中小企業診断士や行政書士などの専門家に頼るべきタイミングは、以下の通りです。
- 書類作成に関するアドバイスや代行を依頼したいとき
- 各種手続きを認可してもらうために、アドバイスが欲しいとき
- 各種手続きを進める上で、どのような注意点があるのか知りたいとき
- 一連の手続きをサポートして欲しいとき
このようなタイミングで、専門家を頼りましょう。
書類の作成一つとっても、複雑で困難を極めるものばかりです。
スムーズに手続きを進めるためにも、最初から専門家に指示を仰ぎましょう。
3.税理士
三つ目の相談先として挙げられるのが、税理士です。
ほとんどの中小企業は普段から付き合いのある税理がいるでしょう。
資金繰りが苦しくなった時点で、顧問の税理士に相談して適切なアドバイスをもらってください。

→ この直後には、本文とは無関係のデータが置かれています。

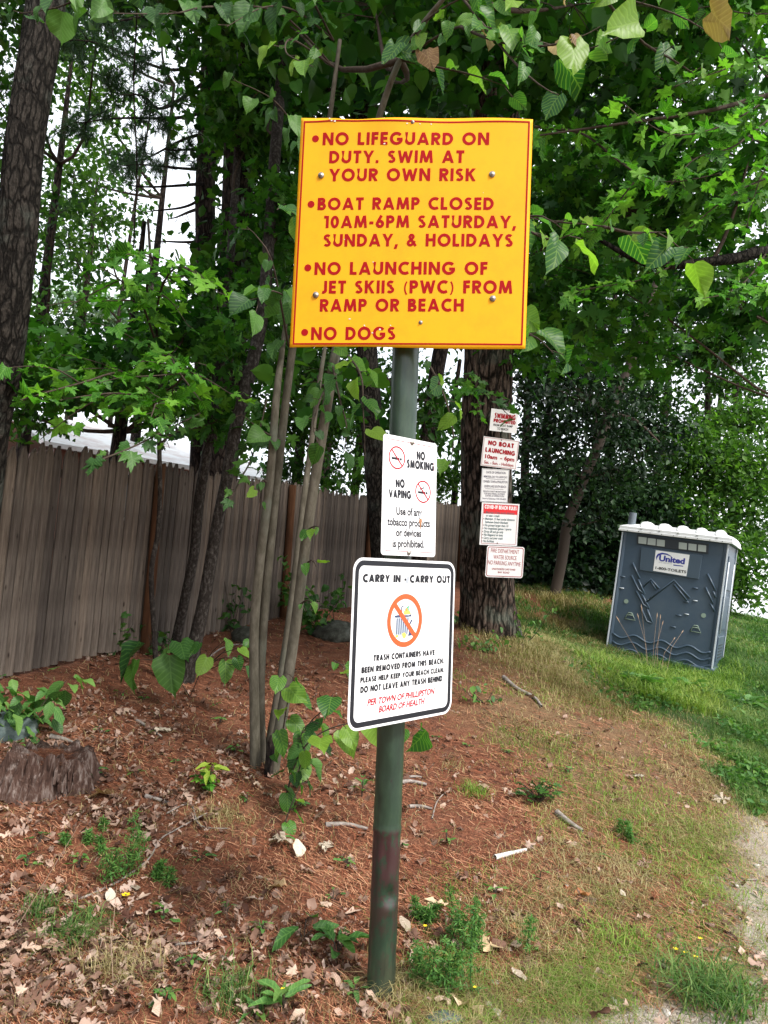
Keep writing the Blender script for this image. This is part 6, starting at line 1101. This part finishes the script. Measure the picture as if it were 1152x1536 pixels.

プロとして依頼元の中小企業に必要な対策を講じた上で、最適なアドバイスをくれるでしょう。
中小企業は制度を上手く利用して資金繰りをしよう
この記事では資金繰りが苦しい中小企業向けに、資金繰りが苦しくなる理由や、資金繰りを改善するためのポイントなどについて解説してきました。
資金繰りが苦しくなる理由はさまざまなものがありますが、不要な在庫をいつまでも抱えている企業や、無駄な経費が多い企業は要注意です。
改善策を練らないまま営業していると、どんどん資金繰りが悪化してしまうでしょう。
なお入金サイトが長いために資金繰りが苦しくなっているのであれば、ファクタリングを利用して売掛金の早期回収を目指すのがおすすめです。
記事内でもお伝えしたように、3社間取引であれば取引先に知られずに売掛金を早期回収できます。
現段階では資金繰りに苦しんでいない中小企業も、資金繰り表を作成して日頃から経費削減を心がけるなど、できることはたくさんあります。
顧問の税理士などに相談しながら、安定した経営を目指しましょう。
この記事が、中小企業の経営者の参考になれば幸いです。